(DATA SHOWN)
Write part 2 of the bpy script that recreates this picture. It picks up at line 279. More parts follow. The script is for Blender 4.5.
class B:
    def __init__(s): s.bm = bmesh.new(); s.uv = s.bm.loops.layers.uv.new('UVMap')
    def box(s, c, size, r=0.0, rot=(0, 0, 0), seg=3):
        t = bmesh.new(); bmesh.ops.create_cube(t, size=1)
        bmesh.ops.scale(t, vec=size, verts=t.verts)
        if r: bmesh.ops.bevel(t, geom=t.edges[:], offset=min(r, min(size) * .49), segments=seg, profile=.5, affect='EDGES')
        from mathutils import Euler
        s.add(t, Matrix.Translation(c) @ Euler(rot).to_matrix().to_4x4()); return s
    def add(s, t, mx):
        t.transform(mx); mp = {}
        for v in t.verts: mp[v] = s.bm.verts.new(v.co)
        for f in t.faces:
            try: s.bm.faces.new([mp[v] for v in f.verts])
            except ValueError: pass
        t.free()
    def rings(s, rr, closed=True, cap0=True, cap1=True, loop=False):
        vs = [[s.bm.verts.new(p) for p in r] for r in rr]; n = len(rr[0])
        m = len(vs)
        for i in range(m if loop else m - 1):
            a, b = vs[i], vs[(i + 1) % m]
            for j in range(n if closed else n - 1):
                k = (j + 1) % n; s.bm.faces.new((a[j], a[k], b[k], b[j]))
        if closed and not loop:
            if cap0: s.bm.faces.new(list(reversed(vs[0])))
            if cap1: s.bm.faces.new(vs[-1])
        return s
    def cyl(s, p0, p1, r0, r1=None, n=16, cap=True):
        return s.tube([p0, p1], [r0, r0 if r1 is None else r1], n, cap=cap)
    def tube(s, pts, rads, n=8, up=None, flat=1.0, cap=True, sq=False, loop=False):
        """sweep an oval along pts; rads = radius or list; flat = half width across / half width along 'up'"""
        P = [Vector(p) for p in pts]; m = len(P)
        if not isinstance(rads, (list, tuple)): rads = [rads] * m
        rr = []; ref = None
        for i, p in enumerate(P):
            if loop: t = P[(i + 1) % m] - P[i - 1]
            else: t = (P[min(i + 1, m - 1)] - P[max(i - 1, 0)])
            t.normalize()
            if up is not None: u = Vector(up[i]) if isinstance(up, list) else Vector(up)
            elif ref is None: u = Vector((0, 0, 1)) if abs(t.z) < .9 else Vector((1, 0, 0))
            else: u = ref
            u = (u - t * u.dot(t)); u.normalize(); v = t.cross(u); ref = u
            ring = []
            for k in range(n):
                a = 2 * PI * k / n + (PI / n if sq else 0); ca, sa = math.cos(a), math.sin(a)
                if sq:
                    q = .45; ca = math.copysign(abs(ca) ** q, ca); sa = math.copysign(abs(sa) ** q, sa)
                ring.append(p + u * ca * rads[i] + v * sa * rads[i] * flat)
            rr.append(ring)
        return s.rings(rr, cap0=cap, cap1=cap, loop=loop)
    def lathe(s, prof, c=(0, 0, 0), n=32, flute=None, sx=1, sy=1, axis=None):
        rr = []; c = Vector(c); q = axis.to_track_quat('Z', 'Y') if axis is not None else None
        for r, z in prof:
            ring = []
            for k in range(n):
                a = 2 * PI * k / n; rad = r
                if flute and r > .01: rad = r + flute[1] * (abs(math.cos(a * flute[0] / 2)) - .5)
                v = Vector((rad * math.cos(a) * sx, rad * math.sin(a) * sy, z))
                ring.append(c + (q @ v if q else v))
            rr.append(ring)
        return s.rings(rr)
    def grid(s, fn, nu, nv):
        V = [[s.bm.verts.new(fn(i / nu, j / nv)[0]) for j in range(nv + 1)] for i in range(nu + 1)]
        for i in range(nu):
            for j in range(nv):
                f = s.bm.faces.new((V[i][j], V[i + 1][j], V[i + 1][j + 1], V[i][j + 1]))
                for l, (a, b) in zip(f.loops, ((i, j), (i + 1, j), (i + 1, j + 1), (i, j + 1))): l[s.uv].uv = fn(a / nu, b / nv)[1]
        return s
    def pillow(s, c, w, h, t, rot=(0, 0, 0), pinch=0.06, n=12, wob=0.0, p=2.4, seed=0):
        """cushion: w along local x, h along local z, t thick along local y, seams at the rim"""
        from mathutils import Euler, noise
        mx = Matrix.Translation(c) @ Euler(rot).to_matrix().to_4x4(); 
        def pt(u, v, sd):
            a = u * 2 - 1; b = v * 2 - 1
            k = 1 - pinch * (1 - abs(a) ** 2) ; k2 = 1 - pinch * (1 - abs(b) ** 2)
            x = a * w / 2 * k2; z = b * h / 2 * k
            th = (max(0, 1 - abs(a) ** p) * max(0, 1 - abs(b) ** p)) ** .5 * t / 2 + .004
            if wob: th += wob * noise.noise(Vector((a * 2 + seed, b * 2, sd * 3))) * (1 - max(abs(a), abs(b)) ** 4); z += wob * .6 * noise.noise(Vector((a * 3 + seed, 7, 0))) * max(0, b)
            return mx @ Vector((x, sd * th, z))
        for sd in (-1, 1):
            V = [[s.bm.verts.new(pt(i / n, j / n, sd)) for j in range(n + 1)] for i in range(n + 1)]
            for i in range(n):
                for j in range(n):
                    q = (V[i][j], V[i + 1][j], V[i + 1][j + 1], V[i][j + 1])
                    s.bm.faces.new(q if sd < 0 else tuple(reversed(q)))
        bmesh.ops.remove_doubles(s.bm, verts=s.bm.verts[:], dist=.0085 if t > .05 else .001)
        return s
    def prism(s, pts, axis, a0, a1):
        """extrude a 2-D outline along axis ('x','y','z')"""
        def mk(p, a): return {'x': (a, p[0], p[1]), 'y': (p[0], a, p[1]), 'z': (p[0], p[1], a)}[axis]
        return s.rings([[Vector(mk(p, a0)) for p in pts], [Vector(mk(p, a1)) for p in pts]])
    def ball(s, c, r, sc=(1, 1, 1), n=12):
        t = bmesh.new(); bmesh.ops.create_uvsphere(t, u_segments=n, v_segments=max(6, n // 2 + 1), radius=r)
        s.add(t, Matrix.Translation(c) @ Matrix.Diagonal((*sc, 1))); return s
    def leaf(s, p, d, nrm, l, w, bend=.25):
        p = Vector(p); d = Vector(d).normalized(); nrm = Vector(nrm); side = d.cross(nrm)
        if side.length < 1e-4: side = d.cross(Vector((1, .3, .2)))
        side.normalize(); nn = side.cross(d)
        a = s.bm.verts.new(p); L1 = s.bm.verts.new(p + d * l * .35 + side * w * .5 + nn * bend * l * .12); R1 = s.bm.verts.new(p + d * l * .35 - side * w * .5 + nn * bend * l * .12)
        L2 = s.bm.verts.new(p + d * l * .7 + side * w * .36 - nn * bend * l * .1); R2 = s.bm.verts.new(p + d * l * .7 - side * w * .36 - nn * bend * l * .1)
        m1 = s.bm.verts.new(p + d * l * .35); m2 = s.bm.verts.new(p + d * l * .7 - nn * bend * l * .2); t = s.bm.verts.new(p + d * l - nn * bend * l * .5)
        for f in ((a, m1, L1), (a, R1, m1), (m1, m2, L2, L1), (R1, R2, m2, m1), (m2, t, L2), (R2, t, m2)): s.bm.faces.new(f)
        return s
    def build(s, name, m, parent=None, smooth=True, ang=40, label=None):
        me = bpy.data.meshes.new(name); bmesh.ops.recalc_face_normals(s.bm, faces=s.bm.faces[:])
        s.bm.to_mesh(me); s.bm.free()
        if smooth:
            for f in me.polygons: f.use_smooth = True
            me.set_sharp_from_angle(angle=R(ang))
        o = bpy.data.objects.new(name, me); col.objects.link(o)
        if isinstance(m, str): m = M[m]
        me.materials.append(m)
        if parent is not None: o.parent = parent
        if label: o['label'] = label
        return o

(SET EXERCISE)
Extract the data in full. Keep it word for word.

(REPLY TO THE EXERCISE)
Write part 2 of the bpy script that recreates this picture. It picks up at line 279. More parts follow. The script is for Blender 4.5.
class B:
    def __init__(s): s.bm = bmesh.new(); s.uv = s.bm.loops.layers.uv.new('UVMap')
    def box(s, c, size, r=0.0, rot=(0, 0, 0), seg=3):
        t = bmesh.new(); bmesh.ops.create_cube(t, size=1)
        bmesh.ops.scale(t, vec=size, verts=t.verts)
        if r: bmesh.ops.bevel(t, geom=t.edges[:], offset=min(r, min(size) * .49), segments=seg, profile=.5, affect='EDGES')
        from mathutils import Euler
        s.add(t, Matrix.Translation(c) @ Euler(rot).to_matrix().to_4x4()); return s
    def add(s, t, mx):
        t.transform(mx); mp = {}
        for v in t.verts: mp[v] = s.bm.verts.new(v.co)
        for f in t.faces:
            try: s.bm.faces.new([mp[v] for v in f.verts])
            except ValueError: pass
        t.free()
    def rings(s, rr, closed=True, cap0=True, cap1=True, loop=False):
        vs = [[s.bm.verts.new(p) for p in r] for r in rr]; n = len(rr[0])
        m = len(vs)
        for i in range(m if loop else m - 1):
            a, b = vs[i], vs[(i + 1) % m]
            for j in range(n if closed else n - 1):
                k = (j + 1) % n; s.bm.faces.new((a[j], a[k], b[k], b[j]))
        if closed and not loop:
            if cap0: s.bm.faces.new(list(reversed(vs[0])))
            if cap1: s.bm.faces.new(vs[-1])
        return s
    def cyl(s, p0, p1, r0, r1=None, n=16, cap=True):
        return s.tube([p0, p1], [r0, r0 if r1 is None else r1], n, cap=cap)
    def tube(s, pts, rads, n=8, up=None, flat=1.0, cap=True, sq=False, loop=False):
        """sweep an oval along pts; rads = radius or list; flat = half width across / half width along 'up'"""
        P = [Vector(p) for p in pts]; m = len(P)
        if not isinstance(rads, (list, tuple)): rads = [rads] * m
        rr = []; ref = None
        for i, p in enumerate(P):
            if loop: t = P[(i + 1) % m] - P[i - 1]
            else: t = (P[min(i + 1, m - 1)] - P[max(i - 1, 0)])
            t.normalize()
            if up is not None: u = Vector(up[i]) if isinstance(up, list) else Vector(up)
            elif ref is None: u = Vector((0, 0, 1)) if abs(t.z) < .9 else Vector((1, 0, 0))
            else: u = ref
            u = (u - t * u.dot(t)); u.normalize(); v = t.cross(u); ref = u
            ring = []
            for k in range(n):
                a = 2 * PI * k / n + (PI / n if sq else 0); ca, sa = math.cos(a), math.sin(a)
                if sq:
                    q = .45; ca = math.copysign(abs(ca) ** q, ca); sa = math.copysign(abs(sa) ** q, sa)
                ring.append(p + u * ca * rads[i] + v * sa * rads[i] * flat)
            rr.append(ring)
        return s.rings(rr, cap0=cap, cap1=cap, loop=loop)
    def lathe(s, prof, c=(0, 0, 0), n=32, flute=None, sx=1, sy=1, axis=None):
        rr = []; c = Vector(c); q = axis.to_track_quat('Z', 'Y') if axis is not None else None
        for r, z in prof:
            ring = []
            for k in range(n):
                a = 2 * PI * k / n; rad = r
                if flute and r > .01: rad = r + flute[1] * (abs(math.cos(a * flute[0] / 2)) - .5)
                v = Vector((rad * math.cos(a) * sx, rad * math.sin(a) * sy, z))
                ring.append(c + (q @ v if q else v))
            rr.append(ring)
        return s.rings(rr)
    def grid(s, fn, nu, nv):
        V = [[s.bm.verts.new(fn(i / nu, j / nv)[0]) for j in range(nv + 1)] for i in range(nu + 1)]
        for i in range(nu):
            for j in range(nv):
                f = s.bm.faces.new((V[i][j], V[i + 1][j], V[i + 1][j + 1], V[i][j + 1]))
                for l, (a, b) in zip(f.loops, ((i, j), (i + 1, j), (i + 1, j + 1), (i, j + 1))): l[s.uv].uv = fn(a / nu, b / nv)[1]
        return s
    def pillow(s, c, w, h, t, rot=(0, 0, 0), pinch=0.06, n=12, wob=0.0, p=2.4, seed=0):
        """cushion: w along local x, h along local z, t thick along local y, seams at the rim"""
        from mathutils import Euler, noise
        mx = Matrix.Translation(c) @ Euler(rot).to_matrix().to_4x4(); 
        def pt(u, v, sd):
            a = u * 2 - 1; b = v * 2 - 1
            k = 1 - pinch * (1 - abs(a) ** 2) ; k2 = 1 - pinch * (1 - abs(b) ** 2)
            x = a * w / 2 * k2; z = b * h / 2 * k
            th = (max(0, 1 - abs(a) ** p) * max(0, 1 - abs(b) ** p)) ** .5 * t / 2 + .004
            if wob: th += wob * noise.noise(Vector((a * 2 + seed, b * 2, sd * 3))) * (1 - max(abs(a), abs(b)) ** 4); z += wob * .6 * noise.noise(Vector((a * 3 + seed, 7, 0))) * max(0, b)
            return mx @ Vector((x, sd * th, z))
        for sd in (-1, 1):
            V = [[s.bm.verts.new(pt(i / n, j / n, sd)) for j in range(n + 1)] for i in range(n + 1)]
            for i in range(n):
                for j in range(n):
                    q = (V[i][j], V[i + 1][j], V[i + 1][j + 1], V[i][j + 1])
                    s.bm.faces.new(q if sd < 0 else tuple(reversed(q)))
        bmesh.ops.remove_doubles(s.bm, verts=s.bm.verts[:], dist=.0085 if t > .05 else .001)
        return s
    def prism(s, pts, axis, a0, a1):
        """extrude a 2-D outline along axis ('x','y','z')"""
        def mk(p, a): return {'x': (a, p[0], p[1]), 'y': (p[0], a, p[1]), 'z': (p[0], p[1], a)}[axis]
        return s.rings([[Vector(mk(p, a0)) for p in pts], [Vector(mk(p, a1)) for p in pts]])
    def ball(s, c, r, sc=(1, 1, 1), n=12):
        t = bmesh.new(); bmesh.ops.create_uvsphere(t, u_segments=n, v_segments=max(6, n // 2 + 1), radius=r)
        s.add(t, Matrix.Translation(c) @ Matrix.Diagonal((*sc, 1))); return s
    def leaf(s, p, d, nrm, l, w, bend=.25):
        p = Vector(p); d = Vector(d).normalized(); nrm = Vector(nrm); side = d.cross(nrm)
        if side.length < 1e-4: side = d.cross(Vector((1, .3, .2)))
        side.normalize(); nn = side.cross(d)
        a = s.bm.verts.new(p); L1 = s.bm.verts.new(p + d * l * .35 + side * w * .5 + nn * bend * l * .12); R1 = s.bm.verts.new(p + d * l * .35 - side * w * .5 + nn * bend * l * .12)
        L2 = s.bm.verts.new(p + d * l * .7 + side * w * .36 - nn * bend * l * .1); R2 = s.bm.verts.new(p + d * l * .7 - side * w * .36 - nn * bend * l * .1)
        m1 = s.bm.verts.new(p + d * l * .35); m2 = s.bm.verts.new(p + d * l * .7 - nn * bend * l * .2); t = s.bm.verts.new(p + d * l - nn * bend * l * .5)
        for f in ((a, m1, L1), (a, R1, m1), (m1, m2, L2, L1), (R1, R2, m2, m1), (m2, t, L2), (R2, t, m2)): s.bm.faces.new(f)
        return s
    def build(s, name, m, parent=None, smooth=True, ang=40, label=None):
        me = bpy.data.meshes.new(name); bmesh.ops.recalc_face_normals(s.bm, faces=s.bm.faces[:])
        s.bm.to_mesh(me); s.bm.free()
        if smooth:
            for f in me.polygons: f.use_smooth = True
            me.set_sharp_from_angle(angle=R(ang))
        o = bpy.data.objects.new(name, me); col.objects.link(o)
        if isinstance(m, str): m = M[m]
        me.materials.append(m)
        if parent is not None: o.parent = parent
        if label: o['label'] = label
        return o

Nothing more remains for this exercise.